Reports until 17:48, Wednesday 24 September 2014
H1 TCS (TCS)
aidan.brooks@LIGO.ORG - posted 17:48, Wednesday 24 September 2014 (14135)
HWS ups and downs. HWSX return beam success. HWSY in-vacuum lens is not correct

Aidan. Greg.

Good news first:

Using the periscope, we got the green ALS beam aligned to the on-table irises that were pre-aligned to the HWS probe beam. This, nominally, mated the in-vacuum and in-air axes. To test this, we turned on the probe beam and recorded a frame with the HWS camera to see if there was a return beam. And ...

There was a return beam from ITMX. It looks clean (as clean as possible with the Hartmann plate on). The next steps are to remove the plate and

1. Tweak the position of the probe beam on the ITM using the shadow of the baffles as a guide.

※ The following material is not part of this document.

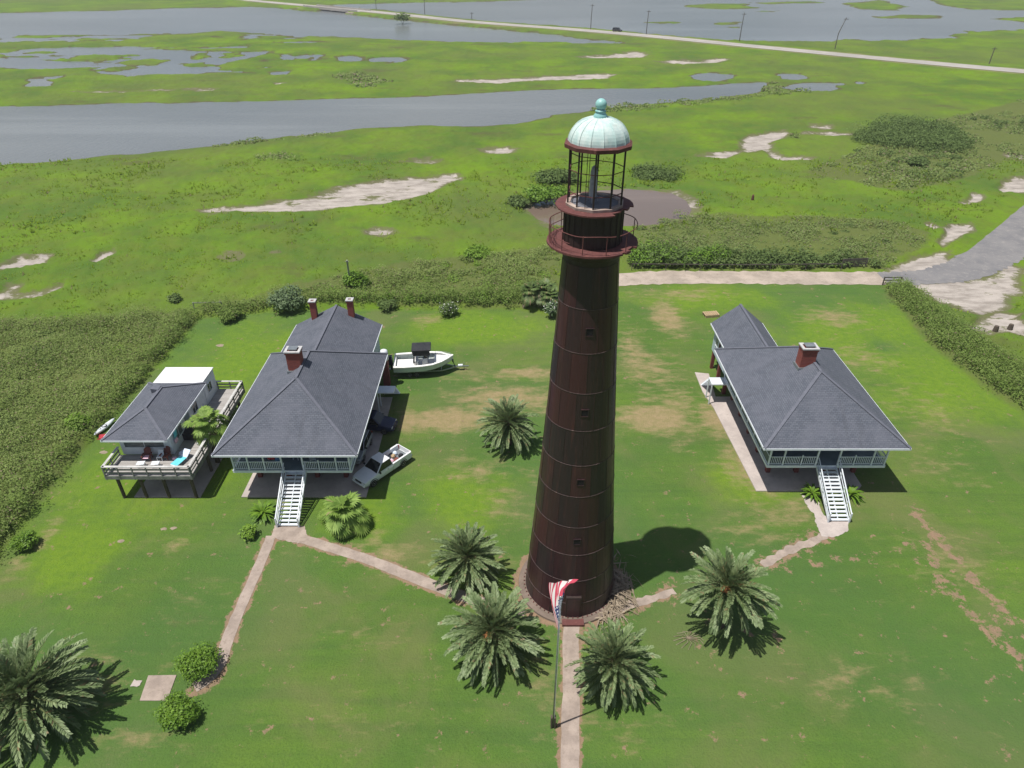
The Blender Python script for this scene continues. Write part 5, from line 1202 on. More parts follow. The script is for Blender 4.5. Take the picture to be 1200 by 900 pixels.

2. Move the HWS along the optical axis until it is imaging the ITMX HR surface.

Bad news second:

The in-vacuum lens for the Y-arm Hartmann sensor is not correct (I'm 99% sure of this). It appears to be a concave lens when it should, in fact be a convex lens (PLCX-50.8-360.6-UV). There are two things that indicate this.

1. The green ALS leakge field is quite large (vs the X arm green beam which is quite small). The beams are designed to be small coming out of the viewports and should be, roughly, the same size.

2. The lens is close to the viewport and you can see objects through it. For instance, the SR2 triple, about 3 or 4 feet away) can be seen through the lens off-axis. It appears smaller when viewed through the lens. We I take a spare PLCX-50.8-360.6 (what should be in there) and look through it, objects that are 3 or 4 feet away look bigger.

So I'm pretty convinced the in-vacuum lens is concave when it should be convex. We'll continue investigating how occured (it looks like some typos in a design change have propagated through a few documents). The more important thing is what to do about it. We won't get it working this week, but it may be possible to correct this using additional in-air optics in, what Eric G has dubbed, a Hubble Space Telescope optical fix.

FYI: Livingston has the correct lenses installed in the vacuum system.